RON campaign underway for Engineering and Computing Faculty Rep

By Rebecca Lumley

A campaign to have nominations re-opened for the position of Engineering and Computing Faculty Representative is underway, as voting opens in DCU today. 

The RON campaign is being run by class rep, Ben Mc Mahon, who hopes to provide more choice in his faculty election. Currently Emilio Williams Doran is running uncontested for the role.

RON stands for re-open nominations and is a choice that is offered along with each Executive position during elections. If RON gains enough votes, nominations for the position in question are re-opened and the campaign process begins again.

According to Mc Mahon, “RON says we want more choice or we’re not happy with the choice that we have. It’s not a reflection on who’s running.”

“That’s something I’d stand by anyway. I wouldn’t want to be running uncontested. I’d want, if anyone was even half interested, to stand up and take the gauntlet.
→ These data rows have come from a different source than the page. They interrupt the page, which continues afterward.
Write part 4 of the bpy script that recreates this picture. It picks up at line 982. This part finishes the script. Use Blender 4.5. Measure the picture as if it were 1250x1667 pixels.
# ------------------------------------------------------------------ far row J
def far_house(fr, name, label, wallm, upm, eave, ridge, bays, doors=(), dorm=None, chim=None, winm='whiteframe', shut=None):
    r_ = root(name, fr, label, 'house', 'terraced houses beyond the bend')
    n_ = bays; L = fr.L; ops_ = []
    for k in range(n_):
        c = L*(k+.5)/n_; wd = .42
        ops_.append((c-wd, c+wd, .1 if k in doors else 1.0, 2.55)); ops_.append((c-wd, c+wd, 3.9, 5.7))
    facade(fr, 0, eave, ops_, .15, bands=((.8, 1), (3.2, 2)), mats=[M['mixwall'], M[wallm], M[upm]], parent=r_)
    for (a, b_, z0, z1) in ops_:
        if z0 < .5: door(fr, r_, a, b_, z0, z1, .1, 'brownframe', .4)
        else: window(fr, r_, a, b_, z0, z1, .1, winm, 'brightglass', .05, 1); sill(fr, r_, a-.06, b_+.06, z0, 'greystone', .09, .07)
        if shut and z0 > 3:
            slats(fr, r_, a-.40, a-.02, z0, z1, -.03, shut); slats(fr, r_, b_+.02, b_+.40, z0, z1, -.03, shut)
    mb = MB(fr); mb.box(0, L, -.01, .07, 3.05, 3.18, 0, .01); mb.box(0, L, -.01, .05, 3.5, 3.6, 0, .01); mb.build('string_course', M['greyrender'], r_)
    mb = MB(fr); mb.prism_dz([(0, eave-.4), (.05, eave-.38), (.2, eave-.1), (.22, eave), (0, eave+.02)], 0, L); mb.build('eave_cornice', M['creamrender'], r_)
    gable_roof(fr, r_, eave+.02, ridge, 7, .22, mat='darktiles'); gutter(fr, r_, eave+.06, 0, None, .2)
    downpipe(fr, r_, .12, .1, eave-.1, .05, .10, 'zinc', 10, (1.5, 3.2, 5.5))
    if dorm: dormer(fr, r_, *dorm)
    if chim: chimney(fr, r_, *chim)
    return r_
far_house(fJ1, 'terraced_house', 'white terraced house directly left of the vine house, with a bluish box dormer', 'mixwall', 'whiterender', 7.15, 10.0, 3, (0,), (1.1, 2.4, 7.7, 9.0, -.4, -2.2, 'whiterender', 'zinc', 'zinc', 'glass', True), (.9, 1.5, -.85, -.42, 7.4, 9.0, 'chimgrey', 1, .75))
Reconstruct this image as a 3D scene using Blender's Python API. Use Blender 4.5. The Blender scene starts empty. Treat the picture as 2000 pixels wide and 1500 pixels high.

Competition betters both candidates.”

Mc Mahon is running the RON campaign in hopes of providing a race endowed with more candidates for his faculty to choose from, as well as in his own self-interest. McMahon originally intended to run for the position of Faculty Rep himself, but missed the manifesto submission deadline by just fifteen minutes. If nominations are re-opened, he, as well as any other student in the Engineering and Computing faculty, will be able to put themselves forward.

“My RON campaign (represents) both voting for the democratic option and voting for me,” he said.

“At the end of the day, there’s no point having the election if you don’t have the choice. And RON not being this option that’s pushed makes it an artificial choice, in the sense.”

“The biggest issue I see with it is that people don’t know what it means and people don’t want to know what it means. They’re kind of happy just to pick the guy on the card.”

The race’s uncontested candidate, Emilio Williams Doran, said that while he understands Mc Mahon’s position, he believes the Returning Officer was correct in her decision to exclude him from the race because of his late submission.

“Although I sympathise with his situation, I feel the returning officer was correct in her decision and that there needs to be deadlines to manifesto submissions. I offered to Ben, that I would add his manifesto to mine and we could work together to achieve it, he declined and asked me to step down so he could run,” Doran said.

“I relayed what he asked to all those who nominated me and my campaign team. Their reaction was I was their preferred candidate and that my experience, demeanour and objectives were the basis of their decision to nominate me. One of my team said that there will be hard deadlines during the position of faculty rep of which they will have to adhere.”

Mc Mahon’s campaign is the only one of its kind being run in this year’s elections. While a RON campaign can be run by anyone, Mc Mahon admits that RON will always begin on the back foot.

“When you run a campaign, you are a candidate except you get none of the benefits. You don’t get printing credit, you don’t get a lot of things. You’re not a person, but also you are a person in the sense that all the rules apply to you as if you were.”

RON campaigns must comply with the same deadlines and regulations as regular candidates, but are not represented at hustings.

“I would like to see a RON vote win,” he said.

“It’s probably the fairest way of doing it in terms of letting people have a choice.”